June 22, 2015 certified reviewer
tagged as: #Sunshine

My overall impression

“Definitions belong to the definers, not the defined.” – Toni Morrison, Beloved

But here goes…

“An area of activity that is related to but not part of whatever is central or most widely accepted." That’s Fringe, or at least what Merriam Webster calls it. The outskirts, outcast, “out there.”

A tradition going back almost 70 years, to Edinburrough, Scotland, Fringe Theatre has long been, or meant to be, a risky, raw, even unkempt endeavor, all in the service of probing and experimentation. We watch Fringe to watch a process, not The Producers. We cram into little dark boxes, to sit in spitting distance of artists who stretch themselves to their breaking point, who give of themselves to the point of oblivion, who impart and connect, and do the things we fear doing. And we, as the imperfect audience, who cough too loud, forget to silence our phones and squirm awkwardly when things get too real, we get to act, too. We get to play our own role, that of the Witness.

In this year’s Hollywood Fringe Festival, I was in that role twice in one play. And I’ll be reprising it this week. On the opening night of William Mastrosimone’s Sunshine I witnessed three very different actors in an exercise not just risky, but utterly defenseless. I felt I could do with it what I would, do my worst with Sunshine, that imperfect and wide open girl, at once adoptable and abusable.

Now, Sunshine would have you believe she’s a girl, a loose one at that. She contorts her limbs, offers her groin too readily, gets loud and soft in one breath. She is counterfeit. Still, in not too long a time we see she is willing to disentangle, and show her fragile bones and steely eyes all at once. If you’re nice she will uncover the extra years she keeps beneath her thin voice.

And Nelson is nice, if crusty. And the crust, with cherry pie filling, is the best part of the chemistry between these two actors, Mary Kelsey and Don Smith. Where Sunshine is too much tuna, Nelson is a can of sardines and it just works. We add to the mix Adam Garst, in a swell turn as the wincing, burning Robby, who might as well come straight out of Caltech, and who bookends the play with honesty. Honesty here is meant as high praise, btw.

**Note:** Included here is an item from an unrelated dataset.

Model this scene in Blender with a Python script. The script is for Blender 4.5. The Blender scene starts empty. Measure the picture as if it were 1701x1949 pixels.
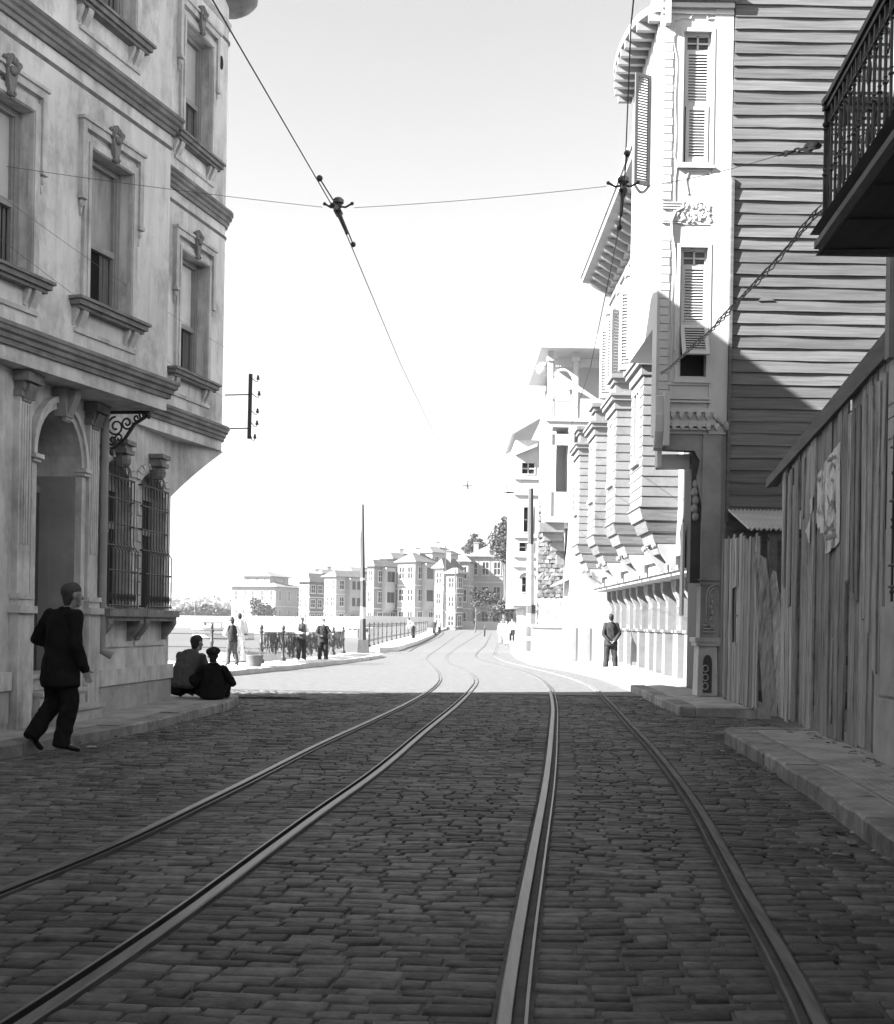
import bpy, bmesh, math, random
import numpy as np
from mathutils import Vector, Matrix
random.seed(7); np.random.seed(7)
R = math.radians
SC = bpy.context.scene
COL = SC.collection
SC.render.engine = 'CYCLES'

# ------------------------------------------------------------------ camera
FPX, CX, CY, EYE, ROLL = 2250.0, 850.5, 1184.0, 1.40, R(1.0)
cr, sr = math.cos(ROLL), math.sin(ROLL)
cam = bpy.data.cameras.new('camera'); camo = bpy.data.objects.new('camera', cam); COL.objects.link(camo)
cam.sensor_fit = 'HORIZONTAL'; cam.sensor_width = 36.0
cam.lens = FPX / 1701 * 36.0
cam.shift_x = 0.0; cam.shift_y = (CY - 974.5) / 1701
cam.clip_start = 0.1; cam.clip_end = 6000
camo.matrix_world = Matrix(((cr, -sr, 0, 0), (0, 0, -1, 0), (sr, cr, 0, EYE), (0, 0, 0, 1)))
SC.camera = camo

# ------------------------------------------------------------------ sky, sun, exposure
SUN_EL = R(32.0); SH = Vector((0.944, 0.33, 0)).normalized()
w = bpy.data.worlds.new('World'); SC.world = w; w.use_nodes = True
nt = w.node_tree; nt.nodes.clear()
sky = nt.nodes.new('ShaderNodeTexSky'); sky.sky_type = 'NISHITA'; sky.sun_disc = False
sky.sun_elevation = SUN_EL; sky.sun_rotation = math.atan2(-SH.x, -SH.y) % (2 * math.pi)
sky.dust_density = 1.2; sky.air_density = 1.0; sky.ozone_density = 1.0
# black-and-white film of the time: mostly blue-sensitive
bwn = nt.nodes.new('ShaderNodeVectorMath'); bwn.operation = 'DOT_PRODUCT'; bwn.inputs[1].default_value = (.12, .33, .55); bg = nt.nodes.new('ShaderNodeBackground'); out = nt.nodes.new('ShaderNodeOutputWorld')
bg.inputs['Strength'].default_value = 0.042
nt.links.new(sky.outputs[0], bwn.inputs[0]); nt.links.new(bwn.outputs['Value'], bg.inputs['Color']); nt.links.new(bg.outputs[0], out.inputs[0])
sl = bpy.data.lights.new('sun', 'SUN'); slo = bpy.data.objects.new('sun', sl); COL.objects.link(slo)
sl.energy = 4.5; sl.angle = R(0.5); sl.color = (1.0, 1.0, 1.0)
sd = Vector((SH.x * math.cos(SUN_EL), SH.y * math.cos(SUN_EL), -math.sin(SUN_EL)))
slo.rotation_euler = sd.to_track_quat('-Z', 'Y').to_euler()
SC.view_settings.view_transform = 'Standard'; SC.view_settings.look = 'None'
SC.view_settings.gamma = 1.0; SC.view_settings.use_curve_mapping = False
SC.view_settings.exposure = 2.85
SC.cycles.use_denoising = True
SC.cycles.max_bounces = 6; SC.cycles.diffuse_bounces = 3; SC.cycles.glossy_bounces = 3
SC.cycles.transparent_max_bounces = 12; SC.cycles.volume_bounces = 0

# ------------------------------------------------------------------ helpers: materials
def mat(name, base, rough=0.85, var=0.2, scale=2.0, stretch=(1, 1, 1), bump=0.0, bscale=30, spec=0.3, metal=0.0, objvar=0.0, island=0.0, stain=None, alpha=None, drip=None):
    m = bpy.data.materials.new(name); m.use_nodes = True
    n = m.node_tree.nodes; l = m.node_tree.links
    b = n['Principled BSDF']
    b.inputs['Roughness'].default_value = rough; b.inputs['Metallic'].default_value = metal
    b.inputs['Specular IOR Level'].default_value = spec
    geo = n.new('ShaderNodeNewGeometry'); mp = n.new('ShaderNodeMapping'); mp.inputs['Scale'].default_value = stretch
    l.new(geo.outputs['Position'], mp.inputs['Vector'])
    tx = n.new('ShaderNodeTexNoise'); tx.inputs['Scale'].default_value = scale; tx.inputs['Detail'].default_value = 6; tx.inputs['Roughness'].default_value = 0.65
    l.new(mp.outputs[0], tx.inputs['Vector'])
    mr = n.new('ShaderNodeMapRange'); mr.inputs['From Min'].default_value = 0.28; mr.inputs['From Max'].default_value = 0.72
    mr.inputs['To Min'].default_value = base * (1 - var); mr.inputs['To Max'].default_value = base * (1 + var)
    l.new(tx.outputs[0], mr.inputs['Value']); val = mr.outputs[0]
    def mul(a, bsock):
        k = n.new('ShaderNodeMath'); k.operation = 'MULTIPLY'; l.new(a, k.inputs[0]); l.new(bsock, k.inputs[1]); return k.outputs[0]
    def rng(sock, lo, hi, a=0.0, bb=1.0):
        k = n.new('ShaderNodeMapRange'); k.inputs['From Min'].default_value = a; k.inputs['From Max'].default_value = bb
        k.inputs['To Min'].default_value = lo; k.inputs['To Max'].default_value = hi; l.new(sock, k.inputs['Value']); return k.outputs[0]
    if objvar:
        oi = n.new('ShaderNodeObjectInfo'); val = mul(val, rng(oi.outputs['Random'], 1 - objvar, 1 + objvar))
    if island:
        val = mul(val, rng(geo.outputs['Random Per Island'], 1 - island, 1 + island))
    if stain:      # darker weathering blotches: (scale, stretch, strength, lo, hi)
        sc_, st_, k_, lo_, hi_ = stain
        mp2 = n.new('ShaderNodeMapping'); mp2.inputs['Scale'].default_value = st_; l.new(geo.outputs['Position'], mp2.inputs['Vector'])
        t2 = n.new('ShaderNodeTexNoise'); t2.inputs['Scale'].default_value = sc_; t2.inputs['Detail'].default_value = 8; t2.inputs['Roughness'].default_value = 0.7
        l.new(mp2.outputs[0], t2.inputs['Vector']); val = mul(val, rng(t2.outputs[0], 1.0, 1 - k_, lo_, hi_))
    if drip:       # thin vertical streaks and soot
        k_, sc_, lo_, hi_ = drip
        mp3 = n.new('ShaderNodeMapping'); mp3.inputs['Scale'].default_value = (sc_, sc_, sc_ * .07); l.new(geo.outputs['Position'], mp3.inputs['Vector'])
        t5 = n.new('ShaderNodeTexNoise'); t5.inputs['Scale'].default_value = 1.0; t5.inputs['Detail'].default_value = 7; t5.inputs['Roughness'].default_value = .75
        l.new(mp3.outputs[0], t5.inputs['Vector']); val = mul(val, rng(t5.outputs[0], 1.0, 1 - k_, lo_, hi_))
    cmb = n.new('ShaderNodeCombineColor'); [l.new(val, cmb.inputs[i]) for i in range(3)]
    l.new(cmb.outputs[0], b.inputs['Base Color'])
    if bump:
        t3 = n.new('ShaderNodeTexNoise'); t3.inputs['Scale'].default_value = bscale; t3.inputs['Detail'].default_value = 5
        l.new(mp.outputs[0], t3.inputs['Vector'])
        bp = n.new('ShaderNodeBump'); bp.inputs['Strength'].default_value = 0.6; bp.inputs['Distance'].default_value = bump
        l.new(t3.outputs[0], bp.inputs['Height']); l.new(bp.outputs[0], b.inputs['Normal'])
    if alpha:
        t4 = n.new('ShaderNodeTexNoise'); t4.inputs['Scale'].default_value = alpha[0]; mp4 = n.new('ShaderNodeMapping'); mp4.inputs['Scale'].default_value = (1, 1, .16); l.new(geo.outputs['Position'], mp4.inputs['Vector']); l.new(mp4.outputs[0], t4.inputs['Vector'])
        l.new(rng(t4.outputs[0], 0, 1, alpha[1], alpha[2]), b.inputs['Alpha'])
    return m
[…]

My debut performance in Sunshine, as Witness, second row, was on opening night, in which the play unfurled at breakneck speed. I wanted to shout “slow down, I didn’t catch that”, but I’m an obedient actor. I had no lines. Still, conscious as I was of my part as corroborator, I took in the terror of “first night” as a gift. Where Smith seemed relatively in control, Kelsey didn’t know the meaning of the word. And what more could I want from Fringe?

Let me shift tenses. In the second performance, a Father’s Day matinee, I play Witness, first row, a headier part to be sure, but a keener perspective. I feel in the zone. This time the pace lets up a little, letting me breathe between each unrest, letting me listen. I find Kelsey’s migration through the story more fluid, reaching firmer ground as Sunshine loses hers. But she is not done. Neither one. In a strange parallel, Kelsey’s Sunshine pinballs amid the sturdy styles of her partners. She lurches and wanes so often that by the time the final scene comes I’m stunned that any strength is left in this actress. And when that frail-looking mind and body, taken to its own breaking point, reveals a missile-like strength, pulverizing poor Robby with surgical rage, I go from stunned to astonished. She Will Fuck You. Believe it.